Wednesday, February 15, 2012

When Is a Car, Not a Car?

A few months before Elise and I started developing Teamwork Mediation, I started to “get it” about being a mediator. Up until that point, I was doing the process, but I never quite knew if I was doing it right or not.

I remember the case which changed all that. I remember that the case involved a couple who were separating.
“This is a simple case,” he said. (They all thought that -  open and shut - finding for their side, of course.) “I bought the car before I met Janet, we have since broken up, and I want my car back.”

I turned to Janet. “And what is the issue for you?”

“Well,” she said, “first of all, it’s not a car.”

That was the moment I knew I had become a mediator. To a non-mediator, this probably sounds like a Zen koan: “When is a car not a car.” But to my mediator’s ears, this was exactly what I expected: difference.

Before I became a mediator, like most other people, I went around believing that while there were plenty of disagreements happening all the time, basically, there was a pretty good agreement about what Reality was.

But at this point we had been mediating for about six months, and that belief had been shattered so many times, I noticed that I had developed the ability to suspend my belief so completely, that even this didn’t phase me. I had become a mediator - unflappable by the relativity of reality. Einstein found it at the speed of light, I found it in small claims court: relativity.

Difference is such a double edged sword! We invite it into our life to make sure we get the benefit of all the different points of view, and then we cut ourselves on its sharp-edged difficulty. We want it all and we want it simple.

But to get it all, we have to deal with the complexity and contradictions. If you like the quiet life, and revel in your aloneness, who do you think you’ll be attracted to? Another hermit? Ney! (You’d probably never even cross their path, much less be attracted to them.) No, you’ll fall for some gad-about who swoops you out of your nest and teaches you to fly. It’s terrifying and exhilarating at first. And then you can’t get enough.

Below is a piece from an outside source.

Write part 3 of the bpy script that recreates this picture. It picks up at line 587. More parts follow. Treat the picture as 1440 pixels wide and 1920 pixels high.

And then, although you love the soaring, and can’t imagine living without it, you also miss the quiet and the calm, and there begins the struggle: which way is the RIGHT way?

And so whether you end up in small claims court, or divorce court, or just the court of public opinion, the clash of swords can be heard as you externalize the struggle which we all face within: the simple small life, or the large complex one?

Is difference a good thing, or bad?

I had become so comfortable with difference, I almost hated to ask, but this was small claims court, so ask I must: “Not a car?”

“No!” she spat. “A car has wheels, and this one is up on blocks. As car goes places and he just lives in this one in my driveway. He can have his ‘car’ back when he pays me his back rent for living on my property!”

There’s an old saying: “If my grandmother had wheels, she’d be a trolley car.” It came to mind in that moment, but I didn’t think it would help, so I kept it to myself.